Your objective — From the data that follows, copy every line holding the string "Blender".

Items from a data source:

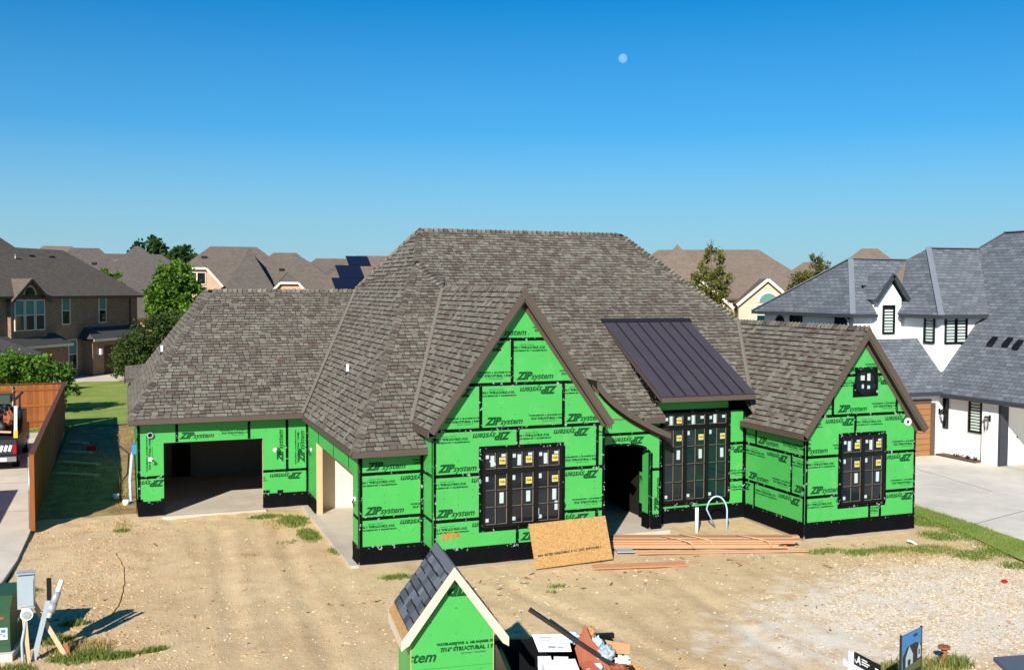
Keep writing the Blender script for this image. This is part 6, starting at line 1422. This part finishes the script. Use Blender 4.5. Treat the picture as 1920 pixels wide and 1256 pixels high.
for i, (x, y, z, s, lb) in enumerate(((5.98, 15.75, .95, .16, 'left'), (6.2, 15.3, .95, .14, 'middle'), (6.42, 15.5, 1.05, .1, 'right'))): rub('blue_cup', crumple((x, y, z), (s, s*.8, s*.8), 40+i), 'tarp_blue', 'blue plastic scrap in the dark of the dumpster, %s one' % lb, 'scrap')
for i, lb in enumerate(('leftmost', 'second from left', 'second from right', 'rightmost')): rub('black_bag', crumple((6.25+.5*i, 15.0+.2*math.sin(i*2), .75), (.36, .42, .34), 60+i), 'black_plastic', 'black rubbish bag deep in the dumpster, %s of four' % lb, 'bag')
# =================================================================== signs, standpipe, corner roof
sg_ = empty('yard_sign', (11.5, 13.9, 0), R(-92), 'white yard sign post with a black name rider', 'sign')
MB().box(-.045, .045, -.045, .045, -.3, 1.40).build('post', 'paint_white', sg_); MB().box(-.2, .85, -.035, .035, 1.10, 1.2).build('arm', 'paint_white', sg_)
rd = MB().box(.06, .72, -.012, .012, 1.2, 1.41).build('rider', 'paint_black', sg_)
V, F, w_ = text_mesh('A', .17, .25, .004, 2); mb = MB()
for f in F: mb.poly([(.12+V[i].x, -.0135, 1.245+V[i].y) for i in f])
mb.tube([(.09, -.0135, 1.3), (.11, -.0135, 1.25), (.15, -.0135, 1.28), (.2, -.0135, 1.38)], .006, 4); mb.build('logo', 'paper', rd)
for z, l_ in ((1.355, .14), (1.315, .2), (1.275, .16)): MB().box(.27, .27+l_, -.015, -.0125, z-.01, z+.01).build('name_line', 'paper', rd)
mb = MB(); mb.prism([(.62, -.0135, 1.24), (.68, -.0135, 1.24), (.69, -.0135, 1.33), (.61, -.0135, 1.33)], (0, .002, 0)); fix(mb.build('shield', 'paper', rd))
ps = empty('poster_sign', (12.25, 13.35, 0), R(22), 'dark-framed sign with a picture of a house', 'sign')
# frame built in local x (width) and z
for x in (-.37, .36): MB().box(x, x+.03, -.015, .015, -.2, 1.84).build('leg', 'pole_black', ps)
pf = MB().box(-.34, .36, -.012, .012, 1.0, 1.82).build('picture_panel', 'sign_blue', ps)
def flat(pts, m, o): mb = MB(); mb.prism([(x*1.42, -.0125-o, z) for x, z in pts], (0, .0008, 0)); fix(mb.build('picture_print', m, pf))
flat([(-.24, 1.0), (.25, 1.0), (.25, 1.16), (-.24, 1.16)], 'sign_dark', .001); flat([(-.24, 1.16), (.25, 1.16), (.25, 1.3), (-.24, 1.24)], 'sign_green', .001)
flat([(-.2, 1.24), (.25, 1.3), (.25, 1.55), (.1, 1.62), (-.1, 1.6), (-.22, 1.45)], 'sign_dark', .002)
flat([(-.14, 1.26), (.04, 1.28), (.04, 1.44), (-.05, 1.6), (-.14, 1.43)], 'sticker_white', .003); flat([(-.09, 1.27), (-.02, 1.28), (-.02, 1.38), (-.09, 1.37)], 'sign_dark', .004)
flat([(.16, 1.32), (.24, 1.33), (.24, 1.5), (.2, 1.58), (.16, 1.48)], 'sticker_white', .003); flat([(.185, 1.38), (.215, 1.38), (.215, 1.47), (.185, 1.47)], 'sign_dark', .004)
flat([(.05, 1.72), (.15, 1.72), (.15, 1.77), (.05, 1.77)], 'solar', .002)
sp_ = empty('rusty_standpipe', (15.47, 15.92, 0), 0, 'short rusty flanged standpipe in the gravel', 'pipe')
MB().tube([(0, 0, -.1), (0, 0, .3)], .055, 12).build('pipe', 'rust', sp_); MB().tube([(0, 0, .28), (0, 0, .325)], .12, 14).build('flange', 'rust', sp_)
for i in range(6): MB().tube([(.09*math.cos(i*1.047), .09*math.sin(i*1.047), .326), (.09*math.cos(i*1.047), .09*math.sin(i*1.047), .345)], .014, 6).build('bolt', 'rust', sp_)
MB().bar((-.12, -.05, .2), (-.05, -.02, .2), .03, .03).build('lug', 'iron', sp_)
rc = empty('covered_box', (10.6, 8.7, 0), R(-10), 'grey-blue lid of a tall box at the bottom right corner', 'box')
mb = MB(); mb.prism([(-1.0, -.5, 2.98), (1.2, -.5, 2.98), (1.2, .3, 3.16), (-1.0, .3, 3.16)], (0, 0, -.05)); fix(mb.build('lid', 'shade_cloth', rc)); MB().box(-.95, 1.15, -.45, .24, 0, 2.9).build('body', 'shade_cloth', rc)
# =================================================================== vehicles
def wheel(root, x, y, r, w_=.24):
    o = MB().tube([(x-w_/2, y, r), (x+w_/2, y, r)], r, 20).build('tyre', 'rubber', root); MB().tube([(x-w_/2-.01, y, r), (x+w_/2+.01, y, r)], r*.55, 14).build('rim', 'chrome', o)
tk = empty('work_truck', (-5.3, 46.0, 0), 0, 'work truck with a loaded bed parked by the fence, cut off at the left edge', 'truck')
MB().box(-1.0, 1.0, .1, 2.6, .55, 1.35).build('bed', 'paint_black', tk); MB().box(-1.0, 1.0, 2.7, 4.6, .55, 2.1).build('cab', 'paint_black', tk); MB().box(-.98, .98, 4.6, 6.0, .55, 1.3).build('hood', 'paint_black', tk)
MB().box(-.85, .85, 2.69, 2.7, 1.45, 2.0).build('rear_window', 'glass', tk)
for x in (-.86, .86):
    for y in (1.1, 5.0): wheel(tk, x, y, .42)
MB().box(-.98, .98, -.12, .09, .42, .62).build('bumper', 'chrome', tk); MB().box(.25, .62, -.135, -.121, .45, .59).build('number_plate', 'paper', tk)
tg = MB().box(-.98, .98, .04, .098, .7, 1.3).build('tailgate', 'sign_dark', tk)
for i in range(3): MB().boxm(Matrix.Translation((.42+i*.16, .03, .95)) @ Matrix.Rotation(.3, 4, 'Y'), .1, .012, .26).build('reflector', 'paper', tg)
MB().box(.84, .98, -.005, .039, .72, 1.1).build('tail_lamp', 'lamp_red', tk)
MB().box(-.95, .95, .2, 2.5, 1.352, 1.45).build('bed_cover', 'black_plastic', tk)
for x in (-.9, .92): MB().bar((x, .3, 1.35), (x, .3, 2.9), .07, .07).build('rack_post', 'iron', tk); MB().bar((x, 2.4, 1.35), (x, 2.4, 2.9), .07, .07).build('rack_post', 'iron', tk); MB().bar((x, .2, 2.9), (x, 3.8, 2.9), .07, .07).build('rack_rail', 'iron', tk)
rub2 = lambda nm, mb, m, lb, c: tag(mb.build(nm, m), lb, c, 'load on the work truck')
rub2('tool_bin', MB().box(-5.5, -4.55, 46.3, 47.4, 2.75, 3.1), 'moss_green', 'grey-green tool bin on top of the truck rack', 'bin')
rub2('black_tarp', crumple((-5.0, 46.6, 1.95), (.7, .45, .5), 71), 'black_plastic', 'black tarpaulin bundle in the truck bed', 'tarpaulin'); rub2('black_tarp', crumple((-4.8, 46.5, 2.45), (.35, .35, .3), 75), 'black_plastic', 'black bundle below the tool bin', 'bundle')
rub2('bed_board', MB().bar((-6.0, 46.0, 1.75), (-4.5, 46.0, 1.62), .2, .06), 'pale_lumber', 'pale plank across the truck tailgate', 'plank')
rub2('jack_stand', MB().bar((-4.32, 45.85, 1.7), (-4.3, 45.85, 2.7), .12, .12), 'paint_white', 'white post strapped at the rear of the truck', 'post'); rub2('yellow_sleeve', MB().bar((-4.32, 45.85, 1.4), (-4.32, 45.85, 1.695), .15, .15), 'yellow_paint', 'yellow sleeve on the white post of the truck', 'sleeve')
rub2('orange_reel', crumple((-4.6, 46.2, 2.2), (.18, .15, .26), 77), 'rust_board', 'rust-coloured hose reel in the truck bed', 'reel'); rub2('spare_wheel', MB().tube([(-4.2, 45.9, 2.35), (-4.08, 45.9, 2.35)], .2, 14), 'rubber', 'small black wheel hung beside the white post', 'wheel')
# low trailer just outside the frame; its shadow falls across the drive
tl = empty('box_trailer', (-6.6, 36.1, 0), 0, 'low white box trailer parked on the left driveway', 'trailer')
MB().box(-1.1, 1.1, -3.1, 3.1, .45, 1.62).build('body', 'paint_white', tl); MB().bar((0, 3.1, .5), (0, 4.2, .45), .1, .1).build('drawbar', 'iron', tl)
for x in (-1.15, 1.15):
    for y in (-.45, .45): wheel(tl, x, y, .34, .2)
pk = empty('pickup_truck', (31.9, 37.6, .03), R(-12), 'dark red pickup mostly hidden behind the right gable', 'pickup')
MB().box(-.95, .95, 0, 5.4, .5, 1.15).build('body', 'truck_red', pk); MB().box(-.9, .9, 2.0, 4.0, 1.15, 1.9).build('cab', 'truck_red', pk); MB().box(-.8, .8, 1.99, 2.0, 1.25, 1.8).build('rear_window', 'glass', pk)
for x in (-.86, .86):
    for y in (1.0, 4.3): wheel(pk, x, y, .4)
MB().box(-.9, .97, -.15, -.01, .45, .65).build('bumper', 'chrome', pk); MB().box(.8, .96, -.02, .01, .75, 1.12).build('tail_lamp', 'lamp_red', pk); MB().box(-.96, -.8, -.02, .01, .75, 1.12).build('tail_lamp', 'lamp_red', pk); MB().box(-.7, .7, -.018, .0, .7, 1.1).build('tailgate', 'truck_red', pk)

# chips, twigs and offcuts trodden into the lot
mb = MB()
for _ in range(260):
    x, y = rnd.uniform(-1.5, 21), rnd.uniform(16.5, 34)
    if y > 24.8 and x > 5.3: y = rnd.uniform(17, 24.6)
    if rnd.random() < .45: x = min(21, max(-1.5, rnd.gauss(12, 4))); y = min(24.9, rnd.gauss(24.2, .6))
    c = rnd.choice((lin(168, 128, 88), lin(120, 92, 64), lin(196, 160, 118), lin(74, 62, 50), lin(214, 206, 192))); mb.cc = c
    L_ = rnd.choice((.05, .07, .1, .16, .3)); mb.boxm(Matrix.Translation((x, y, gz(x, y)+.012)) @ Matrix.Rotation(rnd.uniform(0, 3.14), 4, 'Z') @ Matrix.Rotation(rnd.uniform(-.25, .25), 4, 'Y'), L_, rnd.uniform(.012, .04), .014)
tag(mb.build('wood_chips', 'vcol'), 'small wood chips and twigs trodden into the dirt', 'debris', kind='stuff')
--
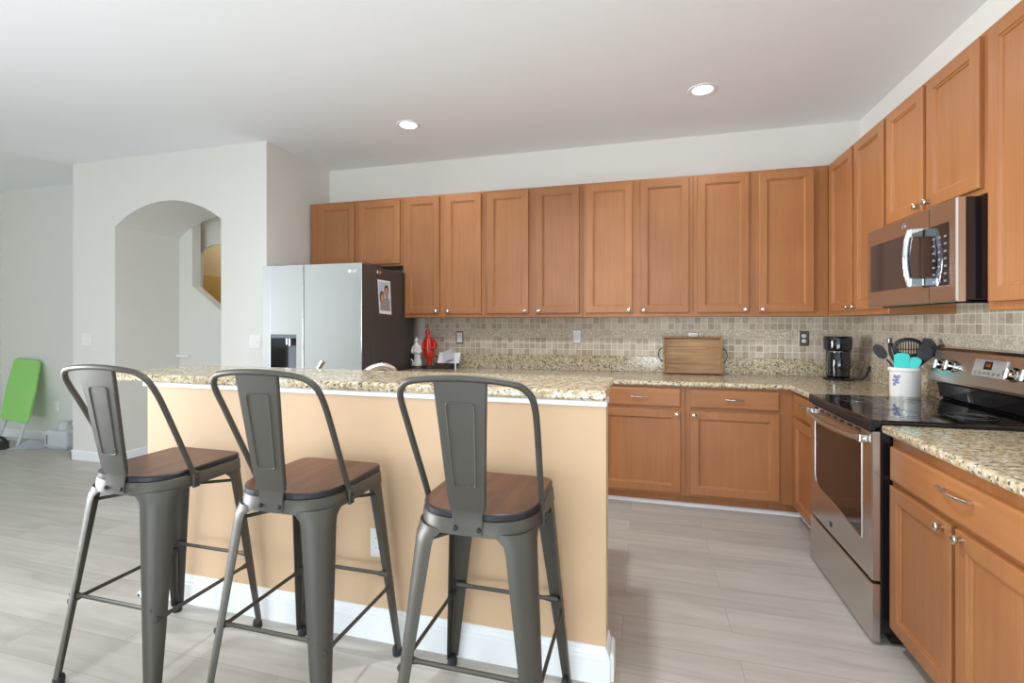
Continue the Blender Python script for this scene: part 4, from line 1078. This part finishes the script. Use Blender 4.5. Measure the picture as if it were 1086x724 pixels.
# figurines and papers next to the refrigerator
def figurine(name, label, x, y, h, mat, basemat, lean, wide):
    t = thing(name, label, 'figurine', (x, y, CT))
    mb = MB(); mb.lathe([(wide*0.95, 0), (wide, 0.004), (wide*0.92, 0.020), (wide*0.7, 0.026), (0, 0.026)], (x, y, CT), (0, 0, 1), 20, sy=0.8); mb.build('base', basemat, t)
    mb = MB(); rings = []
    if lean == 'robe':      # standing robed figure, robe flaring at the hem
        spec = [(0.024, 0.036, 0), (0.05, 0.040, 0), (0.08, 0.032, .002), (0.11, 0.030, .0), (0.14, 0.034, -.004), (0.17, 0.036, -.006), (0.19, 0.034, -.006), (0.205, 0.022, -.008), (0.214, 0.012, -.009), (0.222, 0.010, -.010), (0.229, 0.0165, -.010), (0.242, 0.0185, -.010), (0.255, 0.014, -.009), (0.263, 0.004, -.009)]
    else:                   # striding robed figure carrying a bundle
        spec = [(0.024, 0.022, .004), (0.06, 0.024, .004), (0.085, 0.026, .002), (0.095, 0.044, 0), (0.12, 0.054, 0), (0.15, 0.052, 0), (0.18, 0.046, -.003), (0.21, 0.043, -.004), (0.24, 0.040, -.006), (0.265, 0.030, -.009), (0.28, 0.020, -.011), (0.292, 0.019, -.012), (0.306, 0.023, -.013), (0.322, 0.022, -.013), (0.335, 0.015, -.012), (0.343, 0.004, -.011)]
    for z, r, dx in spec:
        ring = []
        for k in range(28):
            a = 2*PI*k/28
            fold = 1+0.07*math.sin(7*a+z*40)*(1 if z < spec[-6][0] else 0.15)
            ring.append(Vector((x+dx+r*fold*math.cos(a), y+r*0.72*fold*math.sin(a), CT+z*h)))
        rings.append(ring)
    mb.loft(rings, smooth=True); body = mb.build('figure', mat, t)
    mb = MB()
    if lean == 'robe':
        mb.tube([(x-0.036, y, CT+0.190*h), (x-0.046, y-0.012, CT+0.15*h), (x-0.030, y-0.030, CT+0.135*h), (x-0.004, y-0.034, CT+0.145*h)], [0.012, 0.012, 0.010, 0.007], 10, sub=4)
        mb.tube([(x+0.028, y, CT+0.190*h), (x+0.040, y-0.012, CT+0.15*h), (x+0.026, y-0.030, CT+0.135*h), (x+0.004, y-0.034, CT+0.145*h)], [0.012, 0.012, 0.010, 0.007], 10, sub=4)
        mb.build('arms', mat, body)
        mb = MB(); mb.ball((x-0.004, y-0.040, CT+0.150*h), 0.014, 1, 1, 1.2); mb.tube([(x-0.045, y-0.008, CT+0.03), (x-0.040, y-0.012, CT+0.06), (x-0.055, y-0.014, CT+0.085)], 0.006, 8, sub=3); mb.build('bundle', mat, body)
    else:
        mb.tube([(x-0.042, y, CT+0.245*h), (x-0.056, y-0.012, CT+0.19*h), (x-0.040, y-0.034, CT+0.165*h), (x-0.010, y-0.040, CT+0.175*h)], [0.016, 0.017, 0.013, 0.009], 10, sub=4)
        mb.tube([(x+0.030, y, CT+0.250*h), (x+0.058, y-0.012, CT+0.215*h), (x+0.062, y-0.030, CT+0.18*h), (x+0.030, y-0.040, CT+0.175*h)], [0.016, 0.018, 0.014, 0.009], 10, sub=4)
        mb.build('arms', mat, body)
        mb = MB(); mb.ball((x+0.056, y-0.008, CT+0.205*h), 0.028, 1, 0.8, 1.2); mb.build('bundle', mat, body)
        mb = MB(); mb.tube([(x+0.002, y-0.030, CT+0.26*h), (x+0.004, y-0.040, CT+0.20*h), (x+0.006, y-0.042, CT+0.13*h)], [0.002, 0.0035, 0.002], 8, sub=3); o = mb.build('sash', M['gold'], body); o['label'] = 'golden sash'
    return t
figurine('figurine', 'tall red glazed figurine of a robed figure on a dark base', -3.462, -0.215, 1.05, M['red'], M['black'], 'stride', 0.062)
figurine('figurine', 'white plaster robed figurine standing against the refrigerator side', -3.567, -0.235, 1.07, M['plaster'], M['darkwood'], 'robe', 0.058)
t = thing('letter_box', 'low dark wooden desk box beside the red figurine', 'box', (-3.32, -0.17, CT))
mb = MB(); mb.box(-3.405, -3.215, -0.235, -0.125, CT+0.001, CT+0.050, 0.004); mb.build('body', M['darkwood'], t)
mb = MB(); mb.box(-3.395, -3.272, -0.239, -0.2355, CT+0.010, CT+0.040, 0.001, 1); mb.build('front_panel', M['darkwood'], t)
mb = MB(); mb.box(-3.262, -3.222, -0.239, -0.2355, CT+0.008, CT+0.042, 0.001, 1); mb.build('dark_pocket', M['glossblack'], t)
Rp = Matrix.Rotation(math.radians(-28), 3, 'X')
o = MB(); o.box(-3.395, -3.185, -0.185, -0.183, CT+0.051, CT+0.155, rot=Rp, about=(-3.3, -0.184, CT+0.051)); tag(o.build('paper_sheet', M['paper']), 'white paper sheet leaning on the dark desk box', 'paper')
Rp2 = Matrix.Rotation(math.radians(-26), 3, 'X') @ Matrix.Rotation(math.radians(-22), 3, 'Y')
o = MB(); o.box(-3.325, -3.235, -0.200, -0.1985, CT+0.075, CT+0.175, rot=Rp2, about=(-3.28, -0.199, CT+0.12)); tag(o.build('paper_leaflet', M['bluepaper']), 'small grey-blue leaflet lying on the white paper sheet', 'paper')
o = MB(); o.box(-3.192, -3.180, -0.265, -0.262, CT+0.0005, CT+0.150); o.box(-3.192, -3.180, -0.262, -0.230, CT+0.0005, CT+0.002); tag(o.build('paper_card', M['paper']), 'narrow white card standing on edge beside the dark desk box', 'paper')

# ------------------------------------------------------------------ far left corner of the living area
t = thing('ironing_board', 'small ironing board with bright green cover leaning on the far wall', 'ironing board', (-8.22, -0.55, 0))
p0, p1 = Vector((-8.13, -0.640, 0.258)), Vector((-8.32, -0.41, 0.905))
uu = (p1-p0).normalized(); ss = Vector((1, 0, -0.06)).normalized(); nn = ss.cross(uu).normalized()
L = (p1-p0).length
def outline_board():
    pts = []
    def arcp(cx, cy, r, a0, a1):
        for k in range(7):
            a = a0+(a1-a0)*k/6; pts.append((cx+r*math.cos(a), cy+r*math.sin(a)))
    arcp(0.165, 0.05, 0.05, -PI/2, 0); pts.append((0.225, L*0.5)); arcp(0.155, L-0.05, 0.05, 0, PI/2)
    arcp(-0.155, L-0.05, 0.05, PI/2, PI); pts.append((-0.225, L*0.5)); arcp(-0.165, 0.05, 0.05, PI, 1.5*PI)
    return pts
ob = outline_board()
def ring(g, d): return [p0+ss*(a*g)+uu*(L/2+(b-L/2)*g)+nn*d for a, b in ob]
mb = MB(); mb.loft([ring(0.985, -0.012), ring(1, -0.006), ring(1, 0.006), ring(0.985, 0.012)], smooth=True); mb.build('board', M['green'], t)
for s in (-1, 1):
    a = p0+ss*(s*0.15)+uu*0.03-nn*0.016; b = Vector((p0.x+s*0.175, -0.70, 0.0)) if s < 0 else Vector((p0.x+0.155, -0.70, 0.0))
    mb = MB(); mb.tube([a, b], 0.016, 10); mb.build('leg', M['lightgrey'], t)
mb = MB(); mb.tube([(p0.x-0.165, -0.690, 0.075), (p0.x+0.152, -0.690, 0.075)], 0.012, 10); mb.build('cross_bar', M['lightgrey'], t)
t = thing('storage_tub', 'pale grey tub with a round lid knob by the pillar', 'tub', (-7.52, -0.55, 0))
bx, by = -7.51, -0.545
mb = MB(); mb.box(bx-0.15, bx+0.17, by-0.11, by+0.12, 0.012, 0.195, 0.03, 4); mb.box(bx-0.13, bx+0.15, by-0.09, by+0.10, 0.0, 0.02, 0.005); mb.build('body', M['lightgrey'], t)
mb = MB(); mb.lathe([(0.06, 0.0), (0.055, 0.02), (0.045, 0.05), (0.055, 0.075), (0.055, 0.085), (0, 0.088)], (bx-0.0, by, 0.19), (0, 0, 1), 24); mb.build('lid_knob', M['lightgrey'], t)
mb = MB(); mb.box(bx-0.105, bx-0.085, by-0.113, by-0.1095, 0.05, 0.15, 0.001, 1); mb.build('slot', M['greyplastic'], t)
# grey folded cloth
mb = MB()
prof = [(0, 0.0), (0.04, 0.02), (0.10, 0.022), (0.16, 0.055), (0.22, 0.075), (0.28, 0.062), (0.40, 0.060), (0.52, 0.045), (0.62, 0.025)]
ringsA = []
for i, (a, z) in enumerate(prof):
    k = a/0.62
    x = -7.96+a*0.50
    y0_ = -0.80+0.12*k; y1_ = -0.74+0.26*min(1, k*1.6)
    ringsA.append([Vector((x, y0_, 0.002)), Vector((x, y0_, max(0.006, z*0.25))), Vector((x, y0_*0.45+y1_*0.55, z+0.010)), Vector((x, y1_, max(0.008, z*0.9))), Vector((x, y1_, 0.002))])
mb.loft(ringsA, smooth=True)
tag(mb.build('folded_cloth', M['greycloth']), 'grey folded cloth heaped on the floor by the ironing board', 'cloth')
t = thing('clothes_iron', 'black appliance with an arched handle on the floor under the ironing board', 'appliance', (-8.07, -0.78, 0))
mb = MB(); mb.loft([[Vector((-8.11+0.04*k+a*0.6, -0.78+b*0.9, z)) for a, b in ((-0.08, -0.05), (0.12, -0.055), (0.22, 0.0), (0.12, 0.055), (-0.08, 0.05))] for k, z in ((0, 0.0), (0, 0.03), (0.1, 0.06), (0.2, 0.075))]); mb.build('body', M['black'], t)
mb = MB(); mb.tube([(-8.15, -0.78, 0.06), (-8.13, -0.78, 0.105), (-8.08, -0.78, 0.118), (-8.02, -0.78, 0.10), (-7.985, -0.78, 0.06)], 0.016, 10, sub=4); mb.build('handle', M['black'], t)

Written answer —
Keep writing the Blender script for this image. This is part 6, starting at line 1422. This part finishes the script. Use Blender 4.5. Treat the picture as 1920 pixels wide and 1256 pixels high.
Continue the Blender Python script for this scene: part 4, from line 1078. This part finishes the script. Use Blender 4.5. Measure the picture as if it were 1086x724 pixels.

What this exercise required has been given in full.